Tense games of Igo (an ancient East Asian strategy game consisting of black and white stones on a grid) presage more dangerous combats to come. Will TENCHI deliver the usual swordplay that samurai films all promise? We shall see, but we must also keep an open mind about what constitutes combat: martial, political, and cultural.
From the start, much is made of the celestial inspiration, indeed the heavenly shape that mathematics and especially geometry impart to puzzles. If we look closely at the narrative we may detect ever-widening circles of relevance: from puzzles to Igo matches to marching across Japan in order to measure the realm. Finally we must solve with Santetsu the grandest problem: tracing Japan’s progress through the cosmos with an accurate calendar. Santetsu must do in a short time what the West has accomplished over centuries (a theme found in many Japanese stories set in the later Meiji era). He will abandon the eight century old Chinese calendar. Appropriately this journey unfolds across all seasons, all weather. Alpine summits and beautiful shrines enchant the eyes. Makeshift observation decks pop up across Japan shielded by the kind of heraldic cloth fencing associated with war camps.

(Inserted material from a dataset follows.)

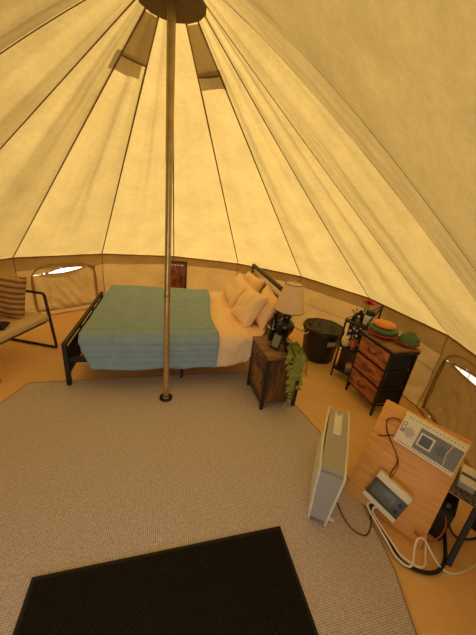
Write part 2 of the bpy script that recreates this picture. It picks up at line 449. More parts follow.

No less than HisaishiJoe, famous for his many Studio Ghibli films, scores TENCHI. One theme stands out the most, a metronomic march that perfectly matches the precision movements of these samurai scientists as they ambulate across the landscape counting their steps like a primitive sports watch.
Miyazaki Aoi plays En, the eligible sister of one of Santetsu’s learned friends. Miyazaki and Okada have great chemistry, not surprising considering that they went on to marry in real life. It will have been a huge challenge for the filmmakers to fit this epic journey into the frame of a love story. Did they succeed?
The always-excellent Sometani Shota shows up as shogun Tokugawa Ietsuna. Controversial actor Ennosuke Ichikawa turns in a fine performance as antisocial math genius Takakazu Seki. Yokoyama You shines as Dosaku, a monk considered the greatest Igo player in Japanese history. Oddly enough, the great Yoshioka Riho appears in her first filmed role as an extra. If you look very closely you might spot her in the crowd waiting for an eclipse of the sun.
Like all scientists, Santetsu has to slay sacred cows. His fight is not without risk. Born into the peaceful Edo period when the Tokugawa shoguns exercised complete control over regional lords and commoners, Santetsu comes to believe that fresh ideas have been wiped out. Interestingly, it is not the shogunate standing against progress, but the nobles of the Imperial court. Decades later, Japanese reformers would harness imperial power to overthrow the shogunate, but that is a different story.
Gorgeous cinematography by Hamada Takeshi (DEPARTURES, KUBI) transports us into the era. Ominous eclipses, crows taking flight: the filmmakers transfigure these disturbing tropes to presage not moments of horror but breakthroughs of scientific advancement.
TENCHI: SAMURAI ASTRONOMER is the most important in a new breed of quirky samurai film. Although long, detailed, and requiring an investment of attention from the audience, it is a superlative film. Like samurai scientist Yasui Santetsu, the filmmakers proved they had “perfect insight” and “perfect vision.”